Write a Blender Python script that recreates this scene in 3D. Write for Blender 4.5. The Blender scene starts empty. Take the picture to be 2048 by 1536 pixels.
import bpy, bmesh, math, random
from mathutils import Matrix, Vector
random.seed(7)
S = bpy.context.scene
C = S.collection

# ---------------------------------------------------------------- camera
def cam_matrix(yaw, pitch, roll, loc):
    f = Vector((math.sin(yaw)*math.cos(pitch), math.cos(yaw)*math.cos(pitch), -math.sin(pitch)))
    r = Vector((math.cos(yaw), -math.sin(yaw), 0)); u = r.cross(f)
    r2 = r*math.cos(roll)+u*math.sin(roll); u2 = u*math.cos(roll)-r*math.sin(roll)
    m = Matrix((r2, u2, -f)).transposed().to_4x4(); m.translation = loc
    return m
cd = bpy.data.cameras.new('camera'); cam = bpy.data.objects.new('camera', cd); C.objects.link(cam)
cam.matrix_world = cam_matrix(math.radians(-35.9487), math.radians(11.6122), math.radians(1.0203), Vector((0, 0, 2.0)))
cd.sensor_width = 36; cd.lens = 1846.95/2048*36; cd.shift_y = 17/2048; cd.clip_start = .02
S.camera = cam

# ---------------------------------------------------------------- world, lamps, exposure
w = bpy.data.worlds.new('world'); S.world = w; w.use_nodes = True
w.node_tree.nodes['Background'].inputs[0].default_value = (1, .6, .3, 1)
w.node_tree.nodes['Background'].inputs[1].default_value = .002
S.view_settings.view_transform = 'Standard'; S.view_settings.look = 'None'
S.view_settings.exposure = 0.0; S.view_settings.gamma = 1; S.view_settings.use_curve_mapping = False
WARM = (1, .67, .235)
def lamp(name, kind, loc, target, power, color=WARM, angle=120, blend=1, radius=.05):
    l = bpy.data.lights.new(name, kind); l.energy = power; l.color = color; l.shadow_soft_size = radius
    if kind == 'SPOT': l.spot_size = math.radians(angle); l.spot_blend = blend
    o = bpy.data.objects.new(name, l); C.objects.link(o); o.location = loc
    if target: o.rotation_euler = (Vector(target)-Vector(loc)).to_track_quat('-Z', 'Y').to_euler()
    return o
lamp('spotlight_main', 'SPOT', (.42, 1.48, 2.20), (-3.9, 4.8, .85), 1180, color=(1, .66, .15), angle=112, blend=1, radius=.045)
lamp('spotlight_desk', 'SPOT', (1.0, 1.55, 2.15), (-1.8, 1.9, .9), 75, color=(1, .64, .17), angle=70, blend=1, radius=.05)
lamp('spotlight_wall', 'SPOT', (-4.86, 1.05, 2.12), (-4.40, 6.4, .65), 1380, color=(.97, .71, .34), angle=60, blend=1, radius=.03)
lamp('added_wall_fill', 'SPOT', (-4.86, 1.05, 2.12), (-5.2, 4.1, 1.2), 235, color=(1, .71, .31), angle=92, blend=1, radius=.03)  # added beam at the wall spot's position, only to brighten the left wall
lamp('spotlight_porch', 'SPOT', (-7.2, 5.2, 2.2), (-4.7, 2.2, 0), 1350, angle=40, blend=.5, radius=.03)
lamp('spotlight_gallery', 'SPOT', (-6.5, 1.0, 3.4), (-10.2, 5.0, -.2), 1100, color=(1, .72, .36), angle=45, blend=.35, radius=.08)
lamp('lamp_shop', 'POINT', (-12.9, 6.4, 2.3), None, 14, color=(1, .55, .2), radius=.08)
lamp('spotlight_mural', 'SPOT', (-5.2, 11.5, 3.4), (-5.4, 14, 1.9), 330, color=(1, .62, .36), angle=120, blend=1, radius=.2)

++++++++

_Set exercise_.
Pull out the lines above in which the word "scene" appears.

_Completed exercise_.
Write a Blender Python script that recreates this scene in 3D. Write for Blender 4.5. The Blender scene starts empty. Take the picture to be 2048 by 1536 pixels.
S = bpy.context.scene